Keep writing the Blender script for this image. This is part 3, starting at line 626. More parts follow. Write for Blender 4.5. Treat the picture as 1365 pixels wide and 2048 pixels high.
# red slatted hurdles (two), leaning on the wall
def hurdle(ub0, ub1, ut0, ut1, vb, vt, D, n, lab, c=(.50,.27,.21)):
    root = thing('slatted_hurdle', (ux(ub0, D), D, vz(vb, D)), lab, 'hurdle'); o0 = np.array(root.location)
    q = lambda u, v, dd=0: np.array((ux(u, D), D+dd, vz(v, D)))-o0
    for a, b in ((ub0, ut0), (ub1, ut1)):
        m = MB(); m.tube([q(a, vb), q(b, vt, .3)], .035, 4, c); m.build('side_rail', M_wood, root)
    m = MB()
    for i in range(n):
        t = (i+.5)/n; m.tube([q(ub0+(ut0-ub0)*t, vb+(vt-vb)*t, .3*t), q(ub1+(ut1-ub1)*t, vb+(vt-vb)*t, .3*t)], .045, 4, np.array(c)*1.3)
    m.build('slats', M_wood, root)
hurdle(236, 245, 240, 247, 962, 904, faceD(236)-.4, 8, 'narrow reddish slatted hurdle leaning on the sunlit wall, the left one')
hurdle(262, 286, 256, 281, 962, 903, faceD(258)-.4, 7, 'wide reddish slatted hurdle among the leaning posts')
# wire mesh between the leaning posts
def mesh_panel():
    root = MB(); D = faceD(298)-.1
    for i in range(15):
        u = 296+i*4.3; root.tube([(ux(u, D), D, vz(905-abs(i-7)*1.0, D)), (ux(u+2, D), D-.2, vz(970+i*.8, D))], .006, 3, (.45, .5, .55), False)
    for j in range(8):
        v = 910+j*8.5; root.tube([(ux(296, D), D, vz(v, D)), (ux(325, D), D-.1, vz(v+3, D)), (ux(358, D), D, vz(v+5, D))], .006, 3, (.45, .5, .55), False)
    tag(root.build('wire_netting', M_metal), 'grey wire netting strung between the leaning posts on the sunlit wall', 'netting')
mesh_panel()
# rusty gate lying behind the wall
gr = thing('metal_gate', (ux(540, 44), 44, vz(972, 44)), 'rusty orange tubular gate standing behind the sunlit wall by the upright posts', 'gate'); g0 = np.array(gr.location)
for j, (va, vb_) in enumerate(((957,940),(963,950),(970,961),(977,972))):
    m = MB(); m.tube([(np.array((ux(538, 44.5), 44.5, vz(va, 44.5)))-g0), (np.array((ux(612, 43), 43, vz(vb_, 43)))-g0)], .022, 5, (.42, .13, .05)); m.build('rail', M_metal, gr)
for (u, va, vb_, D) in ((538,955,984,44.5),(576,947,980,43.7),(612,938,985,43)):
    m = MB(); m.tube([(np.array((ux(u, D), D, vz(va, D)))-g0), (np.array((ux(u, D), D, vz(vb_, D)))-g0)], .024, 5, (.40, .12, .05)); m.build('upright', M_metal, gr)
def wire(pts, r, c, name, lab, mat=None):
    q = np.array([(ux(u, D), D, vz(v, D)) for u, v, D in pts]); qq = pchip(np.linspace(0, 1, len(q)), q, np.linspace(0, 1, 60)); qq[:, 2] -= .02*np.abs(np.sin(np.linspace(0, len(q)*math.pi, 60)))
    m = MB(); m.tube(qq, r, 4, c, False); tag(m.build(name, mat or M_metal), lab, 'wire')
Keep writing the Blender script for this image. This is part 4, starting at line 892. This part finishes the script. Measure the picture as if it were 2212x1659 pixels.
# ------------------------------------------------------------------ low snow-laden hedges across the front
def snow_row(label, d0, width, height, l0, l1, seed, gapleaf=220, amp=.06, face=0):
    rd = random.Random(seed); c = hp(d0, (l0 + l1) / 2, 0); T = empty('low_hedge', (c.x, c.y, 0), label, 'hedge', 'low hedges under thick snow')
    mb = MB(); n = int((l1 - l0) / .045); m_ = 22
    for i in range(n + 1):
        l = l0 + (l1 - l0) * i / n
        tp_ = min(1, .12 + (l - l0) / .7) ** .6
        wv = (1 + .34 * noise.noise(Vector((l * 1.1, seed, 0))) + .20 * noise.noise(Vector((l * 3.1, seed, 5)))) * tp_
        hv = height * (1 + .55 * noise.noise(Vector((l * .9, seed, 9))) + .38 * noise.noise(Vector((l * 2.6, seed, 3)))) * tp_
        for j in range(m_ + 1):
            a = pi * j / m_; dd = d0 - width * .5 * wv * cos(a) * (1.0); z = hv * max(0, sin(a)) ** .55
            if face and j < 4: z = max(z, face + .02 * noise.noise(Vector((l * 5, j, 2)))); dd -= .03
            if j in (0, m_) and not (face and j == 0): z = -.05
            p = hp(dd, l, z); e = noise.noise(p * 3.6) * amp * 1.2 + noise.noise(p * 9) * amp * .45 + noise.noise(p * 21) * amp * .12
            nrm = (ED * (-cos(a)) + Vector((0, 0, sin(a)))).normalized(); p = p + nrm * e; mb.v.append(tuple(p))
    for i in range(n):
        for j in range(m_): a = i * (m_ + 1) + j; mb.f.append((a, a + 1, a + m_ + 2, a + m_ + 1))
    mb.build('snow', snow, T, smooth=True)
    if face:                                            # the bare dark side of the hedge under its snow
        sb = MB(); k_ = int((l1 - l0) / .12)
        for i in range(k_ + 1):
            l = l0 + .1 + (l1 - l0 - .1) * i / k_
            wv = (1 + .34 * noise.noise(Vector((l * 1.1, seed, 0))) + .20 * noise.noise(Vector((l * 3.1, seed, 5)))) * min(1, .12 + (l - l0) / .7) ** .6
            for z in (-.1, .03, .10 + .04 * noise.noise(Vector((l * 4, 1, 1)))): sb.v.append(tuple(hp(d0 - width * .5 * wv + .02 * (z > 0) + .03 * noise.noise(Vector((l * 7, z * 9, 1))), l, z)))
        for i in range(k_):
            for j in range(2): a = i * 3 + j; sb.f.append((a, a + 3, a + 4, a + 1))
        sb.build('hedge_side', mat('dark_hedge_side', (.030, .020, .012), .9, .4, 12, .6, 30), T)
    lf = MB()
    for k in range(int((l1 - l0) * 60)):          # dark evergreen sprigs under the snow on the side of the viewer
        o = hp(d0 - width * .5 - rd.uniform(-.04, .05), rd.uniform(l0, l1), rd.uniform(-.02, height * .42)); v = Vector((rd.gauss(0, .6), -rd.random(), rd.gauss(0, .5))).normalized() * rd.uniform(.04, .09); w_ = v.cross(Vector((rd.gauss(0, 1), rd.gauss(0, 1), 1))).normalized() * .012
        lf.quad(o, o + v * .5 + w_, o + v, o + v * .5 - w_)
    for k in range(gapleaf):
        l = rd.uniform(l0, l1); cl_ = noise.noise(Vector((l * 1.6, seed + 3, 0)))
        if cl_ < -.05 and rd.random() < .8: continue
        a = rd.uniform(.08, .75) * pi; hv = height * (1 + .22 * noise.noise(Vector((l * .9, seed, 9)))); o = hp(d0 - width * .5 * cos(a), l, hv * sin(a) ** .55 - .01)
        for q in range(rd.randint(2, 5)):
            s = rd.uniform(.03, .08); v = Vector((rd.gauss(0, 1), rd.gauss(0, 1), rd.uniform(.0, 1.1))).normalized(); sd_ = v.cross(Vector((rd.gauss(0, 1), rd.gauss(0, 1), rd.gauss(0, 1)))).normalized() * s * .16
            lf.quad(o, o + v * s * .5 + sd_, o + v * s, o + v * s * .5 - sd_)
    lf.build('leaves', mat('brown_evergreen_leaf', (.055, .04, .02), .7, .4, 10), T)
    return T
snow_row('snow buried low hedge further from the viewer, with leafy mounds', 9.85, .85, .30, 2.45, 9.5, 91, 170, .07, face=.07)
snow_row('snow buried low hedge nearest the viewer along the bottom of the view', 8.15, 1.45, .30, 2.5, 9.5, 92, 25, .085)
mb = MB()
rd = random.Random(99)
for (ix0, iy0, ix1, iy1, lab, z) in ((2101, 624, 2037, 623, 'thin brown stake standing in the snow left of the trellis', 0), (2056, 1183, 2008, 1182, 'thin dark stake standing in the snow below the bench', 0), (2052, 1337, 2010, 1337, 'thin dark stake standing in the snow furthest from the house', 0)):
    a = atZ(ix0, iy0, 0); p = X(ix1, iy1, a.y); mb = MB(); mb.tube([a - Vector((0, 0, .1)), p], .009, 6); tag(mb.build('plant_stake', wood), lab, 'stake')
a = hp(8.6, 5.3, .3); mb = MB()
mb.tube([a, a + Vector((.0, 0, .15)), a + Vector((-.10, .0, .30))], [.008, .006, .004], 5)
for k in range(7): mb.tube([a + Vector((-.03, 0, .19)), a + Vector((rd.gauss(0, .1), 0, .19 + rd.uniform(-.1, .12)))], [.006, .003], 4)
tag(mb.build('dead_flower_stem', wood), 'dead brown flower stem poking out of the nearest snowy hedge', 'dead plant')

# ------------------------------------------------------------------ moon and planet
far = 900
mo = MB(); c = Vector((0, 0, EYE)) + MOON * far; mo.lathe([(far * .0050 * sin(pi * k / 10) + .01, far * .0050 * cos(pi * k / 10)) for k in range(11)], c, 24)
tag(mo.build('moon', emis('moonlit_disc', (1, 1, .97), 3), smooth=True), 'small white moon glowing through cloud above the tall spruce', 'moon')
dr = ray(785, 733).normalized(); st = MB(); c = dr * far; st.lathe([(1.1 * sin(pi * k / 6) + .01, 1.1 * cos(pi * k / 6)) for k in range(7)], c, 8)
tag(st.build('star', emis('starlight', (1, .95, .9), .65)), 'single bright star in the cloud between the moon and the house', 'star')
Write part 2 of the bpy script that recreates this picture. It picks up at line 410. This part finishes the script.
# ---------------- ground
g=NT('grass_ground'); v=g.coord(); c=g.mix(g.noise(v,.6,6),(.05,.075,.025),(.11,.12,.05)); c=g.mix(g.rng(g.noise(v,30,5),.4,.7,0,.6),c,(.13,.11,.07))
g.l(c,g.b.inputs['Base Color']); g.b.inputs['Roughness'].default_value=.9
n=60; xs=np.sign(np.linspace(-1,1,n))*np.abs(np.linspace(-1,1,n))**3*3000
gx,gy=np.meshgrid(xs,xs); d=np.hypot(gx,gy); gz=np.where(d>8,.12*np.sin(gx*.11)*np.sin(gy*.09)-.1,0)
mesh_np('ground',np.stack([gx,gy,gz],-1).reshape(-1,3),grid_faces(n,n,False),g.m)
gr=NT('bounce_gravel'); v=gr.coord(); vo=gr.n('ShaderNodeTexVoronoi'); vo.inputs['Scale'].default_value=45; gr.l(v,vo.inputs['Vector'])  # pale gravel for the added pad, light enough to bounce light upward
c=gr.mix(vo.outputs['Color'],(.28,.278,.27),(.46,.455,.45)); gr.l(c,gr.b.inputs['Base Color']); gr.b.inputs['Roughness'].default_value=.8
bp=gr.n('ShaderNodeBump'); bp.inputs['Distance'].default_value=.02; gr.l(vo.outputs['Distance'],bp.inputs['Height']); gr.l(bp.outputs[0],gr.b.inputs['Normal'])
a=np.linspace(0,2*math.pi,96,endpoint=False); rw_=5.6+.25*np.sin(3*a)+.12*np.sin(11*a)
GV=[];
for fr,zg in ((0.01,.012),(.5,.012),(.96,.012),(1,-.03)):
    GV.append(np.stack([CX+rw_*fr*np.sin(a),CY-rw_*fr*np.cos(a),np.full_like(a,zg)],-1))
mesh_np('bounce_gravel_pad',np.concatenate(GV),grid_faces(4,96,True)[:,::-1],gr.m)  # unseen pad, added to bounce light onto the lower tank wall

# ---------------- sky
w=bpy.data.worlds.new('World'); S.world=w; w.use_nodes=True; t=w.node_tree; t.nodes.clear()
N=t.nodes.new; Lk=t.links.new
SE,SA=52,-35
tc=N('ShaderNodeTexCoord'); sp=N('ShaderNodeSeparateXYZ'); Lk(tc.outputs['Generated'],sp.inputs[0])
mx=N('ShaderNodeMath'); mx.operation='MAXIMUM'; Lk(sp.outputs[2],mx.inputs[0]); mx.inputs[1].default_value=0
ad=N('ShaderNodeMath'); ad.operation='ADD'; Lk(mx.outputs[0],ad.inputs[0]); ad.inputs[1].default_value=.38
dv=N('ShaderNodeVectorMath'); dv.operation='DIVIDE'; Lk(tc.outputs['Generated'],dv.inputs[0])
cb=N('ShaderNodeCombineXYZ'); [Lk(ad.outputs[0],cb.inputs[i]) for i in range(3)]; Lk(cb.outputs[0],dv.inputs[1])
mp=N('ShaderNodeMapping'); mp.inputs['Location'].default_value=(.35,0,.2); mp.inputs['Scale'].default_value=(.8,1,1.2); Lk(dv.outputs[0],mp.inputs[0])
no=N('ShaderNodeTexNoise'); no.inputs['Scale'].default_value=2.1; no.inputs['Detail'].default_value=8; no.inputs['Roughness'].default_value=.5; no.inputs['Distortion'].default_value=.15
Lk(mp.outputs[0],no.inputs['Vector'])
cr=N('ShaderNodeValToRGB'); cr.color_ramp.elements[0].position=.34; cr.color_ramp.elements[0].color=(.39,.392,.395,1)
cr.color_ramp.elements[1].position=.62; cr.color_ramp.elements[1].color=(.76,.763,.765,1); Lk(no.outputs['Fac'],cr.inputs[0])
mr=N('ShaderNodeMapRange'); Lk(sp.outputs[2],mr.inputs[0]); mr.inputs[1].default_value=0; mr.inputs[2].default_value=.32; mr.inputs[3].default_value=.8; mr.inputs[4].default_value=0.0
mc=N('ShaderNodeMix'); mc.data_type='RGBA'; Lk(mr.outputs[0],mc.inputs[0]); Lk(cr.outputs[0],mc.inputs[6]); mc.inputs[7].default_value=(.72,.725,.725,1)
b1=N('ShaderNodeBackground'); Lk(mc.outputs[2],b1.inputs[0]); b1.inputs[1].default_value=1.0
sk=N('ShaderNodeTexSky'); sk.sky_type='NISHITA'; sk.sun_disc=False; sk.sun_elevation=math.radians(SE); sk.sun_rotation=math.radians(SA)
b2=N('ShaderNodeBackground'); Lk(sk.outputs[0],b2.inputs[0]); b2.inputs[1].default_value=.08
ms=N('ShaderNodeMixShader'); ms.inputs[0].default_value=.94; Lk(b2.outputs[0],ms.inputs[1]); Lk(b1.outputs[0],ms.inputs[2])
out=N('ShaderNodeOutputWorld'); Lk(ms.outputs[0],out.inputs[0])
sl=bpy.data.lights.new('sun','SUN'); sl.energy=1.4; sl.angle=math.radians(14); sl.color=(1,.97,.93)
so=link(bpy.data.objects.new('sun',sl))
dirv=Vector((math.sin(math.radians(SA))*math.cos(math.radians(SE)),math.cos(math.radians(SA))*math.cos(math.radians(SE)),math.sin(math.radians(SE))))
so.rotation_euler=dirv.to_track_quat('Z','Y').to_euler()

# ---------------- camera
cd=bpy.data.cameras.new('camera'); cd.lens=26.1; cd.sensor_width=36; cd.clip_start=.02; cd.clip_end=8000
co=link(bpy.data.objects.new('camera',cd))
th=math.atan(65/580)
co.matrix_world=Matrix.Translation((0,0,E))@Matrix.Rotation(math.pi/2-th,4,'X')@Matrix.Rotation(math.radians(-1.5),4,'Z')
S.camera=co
——
GOAL » Using the records given above, list every line that includes the word "wide".

WRITTEN SOLUTION »
Keep writing the Blender script for this image. This is part 3, starting at line 626. More parts follow. Write for Blender 4.5. Treat the picture as 1365 pixels wide and 2048 pixels high.
hurdle(262, 286, 256, 281, 962, 903, faceD(258)-.4, 7, 'wide reddish slatted hurdle among the leaning posts')